The parties shall, in their joint statement, propose any changes or modifications to special master's authority as outlined in Rule 53(c) and duties that the court will outline below. The parties shall recommend to the court the circumstances, if any, in which the master may communicate ex parte with the court or a party, and the nature of the materials to be preserved and filed as a record of the master's activities.

B. Proposed Scope of Special Master Duties

After receiving the parties' joint statement, the court will schedule a status conference to discuss, and agree upon, the final form the Order appointing the Special Master shall take, which shall include a statement of the scope of the Special Master's duties. The court proposes that those duties include:

1. Determining the proper definition of one "of ordinary skill in the art"; Viewing the patents from the perspective of a person of ordinary skill in the art at the time of the invention,

2. Determining whether the term "video type signal" as used in claims 19 and 25 of the '411 patent constitute means-plus-function limitations;

3. If the special master finds that the term in (1) does constitute means-plus-function limitations, determining their functions and corresponding structures;

4. Determining the functions and corresponding structures for the terms "slicing means," "level detecting means," and "sync restoring means" as used in claim 6 of the '411 patent;

5. Determining and so construe any additional terms the parties agree should be construed as having a plain and ordinary meaning to one of skill in the art;

6. Determining any additional term constructions on which the parties agree;

7. Construing all disputed terms;

8. Identifying the functions and corresponding structures for the terms "circuit" and "circuitry" at issue in the '411 patent.

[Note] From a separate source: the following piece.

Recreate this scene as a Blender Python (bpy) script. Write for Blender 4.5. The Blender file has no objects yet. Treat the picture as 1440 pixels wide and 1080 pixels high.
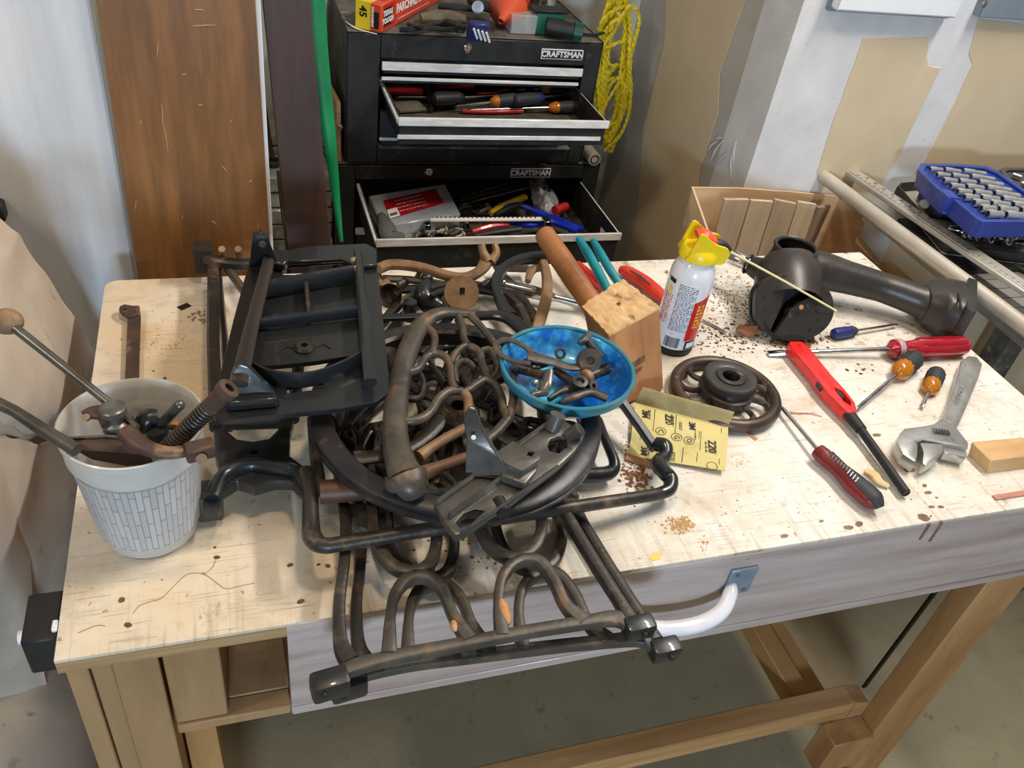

In their joint report, the parties may suggest any duties or suggest any modifications to the proposed duties of the Special Master outlined above.

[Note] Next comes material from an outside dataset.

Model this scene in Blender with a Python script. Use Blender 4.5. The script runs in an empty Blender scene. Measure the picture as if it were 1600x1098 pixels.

At the conclusion of the status conference, the court will prepare and file an Order of appointment, which the parties shall serve on the Special Master along with copies of their claim construction briefs, replies, oppositions, and exhibits.

C. Further Proceedings

The Special Master shall proceed with all reasonable diligence in conducting a Markman hearing and preparing for the court a report recommending constructions for the patent terms at issue. The parties will be afforded an opportunity to file any objections to the Special Master's report, and if the court finds it helpful, oral argument on the objections may be scheduled. The court will thereafter issue a final claim construction order.